Copy out all of the data below with no alterations.

**Raw data**
┏━━

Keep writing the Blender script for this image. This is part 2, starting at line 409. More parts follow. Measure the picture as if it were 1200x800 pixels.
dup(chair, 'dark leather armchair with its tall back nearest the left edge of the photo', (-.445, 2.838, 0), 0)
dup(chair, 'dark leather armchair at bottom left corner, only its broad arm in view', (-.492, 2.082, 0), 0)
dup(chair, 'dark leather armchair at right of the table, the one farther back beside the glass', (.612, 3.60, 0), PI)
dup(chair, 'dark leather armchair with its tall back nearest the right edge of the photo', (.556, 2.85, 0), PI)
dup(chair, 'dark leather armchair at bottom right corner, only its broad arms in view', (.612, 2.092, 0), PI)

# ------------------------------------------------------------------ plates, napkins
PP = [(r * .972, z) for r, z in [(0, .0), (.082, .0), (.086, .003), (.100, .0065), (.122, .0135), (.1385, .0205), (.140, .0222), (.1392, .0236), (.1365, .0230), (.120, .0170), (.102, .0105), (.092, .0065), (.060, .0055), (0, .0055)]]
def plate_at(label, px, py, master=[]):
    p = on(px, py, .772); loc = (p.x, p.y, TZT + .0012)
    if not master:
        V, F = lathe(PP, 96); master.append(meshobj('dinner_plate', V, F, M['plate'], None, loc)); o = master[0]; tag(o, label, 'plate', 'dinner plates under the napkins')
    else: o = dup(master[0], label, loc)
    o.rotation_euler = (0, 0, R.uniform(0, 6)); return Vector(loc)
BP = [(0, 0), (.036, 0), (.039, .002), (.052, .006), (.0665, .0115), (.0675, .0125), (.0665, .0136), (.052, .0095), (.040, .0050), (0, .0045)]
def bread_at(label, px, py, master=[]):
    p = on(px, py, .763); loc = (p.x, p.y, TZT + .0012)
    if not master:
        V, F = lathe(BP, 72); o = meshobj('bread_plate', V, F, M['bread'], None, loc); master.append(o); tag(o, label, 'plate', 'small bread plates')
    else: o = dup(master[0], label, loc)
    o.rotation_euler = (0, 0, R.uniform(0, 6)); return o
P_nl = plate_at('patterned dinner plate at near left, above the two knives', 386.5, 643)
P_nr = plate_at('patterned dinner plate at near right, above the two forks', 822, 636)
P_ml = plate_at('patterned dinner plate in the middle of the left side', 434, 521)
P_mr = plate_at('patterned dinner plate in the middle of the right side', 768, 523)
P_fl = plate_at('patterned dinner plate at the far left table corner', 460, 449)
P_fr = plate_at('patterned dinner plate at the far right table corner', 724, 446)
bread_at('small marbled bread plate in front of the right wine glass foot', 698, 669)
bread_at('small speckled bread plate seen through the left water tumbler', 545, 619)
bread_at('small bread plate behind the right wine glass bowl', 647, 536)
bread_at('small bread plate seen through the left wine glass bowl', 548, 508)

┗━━

**Solved problem**
Keep writing the Blender script for this image. This is part 2, starting at line 409. More parts follow. Measure the picture as if it were 1200x800 pixels.
dup(chair, 'dark leather armchair with its tall back nearest the left edge of the photo', (-.445, 2.838, 0), 0)
dup(chair, 'dark leather armchair at bottom left corner, only its broad arm in view', (-.492, 2.082, 0), 0)
dup(chair, 'dark leather armchair at right of the table, the one farther back beside the glass', (.612, 3.60, 0), PI)
dup(chair, 'dark leather armchair with its tall back nearest the right edge of the photo', (.556, 2.85, 0), PI)
dup(chair, 'dark leather armchair at bottom right corner, only its broad arms in view', (.612, 2.092, 0), PI)

# ------------------------------------------------------------------ plates, napkins
PP = [(r * .972, z) for r, z in [(0, .0), (.082, .0), (.086, .003), (.100, .0065), (.122, .0135), (.1385, .0205), (.140, .0222), (.1392, .0236), (.1365, .0230), (.120, .0170), (.102, .0105), (.092, .0065), (.060, .0055), (0, .0055)]]
def plate_at(label, px, py, master=[]):
    p = on(px, py, .772); loc = (p.x, p.y, TZT + .0012)
    if not master:
        V, F = lathe(PP, 96); master.append(meshobj('dinner_plate', V, F, M['plate'], None, loc)); o = master[0]; tag(o, label, 'plate', 'dinner plates under the napkins')
    else: o = dup(master[0], label, loc)
    o.rotation_euler = (0, 0, R.uniform(0, 6)); return Vector(loc)
BP = [(0, 0), (.036, 0), (.039, .002), (.052, .006), (.0665, .0115), (.0675, .0125), (.0665, .0136), (.052, .0095), (.040, .0050), (0, .0045)]
def bread_at(label, px, py, master=[]):
    p = on(px, py, .763); loc = (p.x, p.y, TZT + .0012)
    if not master:
        V, F = lathe(BP, 72); o = meshobj('bread_plate', V, F, M['bread'], None, loc); master.append(o); tag(o, label, 'plate', 'small bread plates')
    else: o = dup(master[0], label, loc)
    o.rotation_euler = (0, 0, R.uniform(0, 6)); return o
P_nl = plate_at('patterned dinner plate at near left, above the two knives', 386.5, 643)
P_nr = plate_at('patterned dinner plate at near right, above the two forks', 822, 636)
P_ml = plate_at('patterned dinner plate in the middle of the left side', 434, 521)
P_mr = plate_at('patterned dinner plate in the middle of the right side', 768, 523)
P_fl = plate_at('patterned dinner plate at the far left table corner', 460, 449)
P_fr = plate_at('patterned dinner plate at the far right table corner', 724, 446)
bread_at('small marbled bread plate in front of the right wine glass foot', 698, 669)
bread_at('small speckled bread plate seen through the left water tumbler', 545, 619)
bread_at('small bread plate behind the right wine glass bowl', 647, 536)
bread_at('small bread plate seen through the left wine glass bowl', 548, 508)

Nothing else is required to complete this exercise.